Wow. Richard has obviously been thinking a lot about this subject, and he makes his argument beautifully. But what if he has it all backwards? What if scientists aren't a class of ignored and abused saviors of society but are, instead, a group of spoiled brats who expect to be carried on the backs of the rest of us?

Into this argument now comes the Cringely Theory of Ultimate Degradation and Betrayal, which I developed over the course of several failed marriages. At the heart of my theory is a question: What is normal? Is normal the honeymoon? Or is normal taking out the garbage late on a Tuesday night in your eighth year of marriage, slipping on the wet pavement, falling on your bum, then having your wife laugh? I'm a honeymoon guy, myself, but the question could be just as easily asked whether normal is the Manhattan Project to build an A-bomb or the recent Bell Labs scandal of fudged research to build a resume?

Maybe the good old days Richard longs for were just an aberration, and that honeymoon feeling can never be regained.
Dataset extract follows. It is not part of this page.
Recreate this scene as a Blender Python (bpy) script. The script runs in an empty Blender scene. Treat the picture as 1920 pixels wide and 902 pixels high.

What Richard didn't do was to explain why times used to be better, which was primarily based on fear. Defeating Hitler fueled science for two decades and made the USA a superpower. Defeating the USSR fueled science for two decades more and made the USA the world's only superpower. But despite the best efforts of Osama and his thugs, we've pretty much run ourselves out of opponents to fear, which means the Big Science checkbook is closing. Defeating Saddam won't fuel anything but a few B-52s.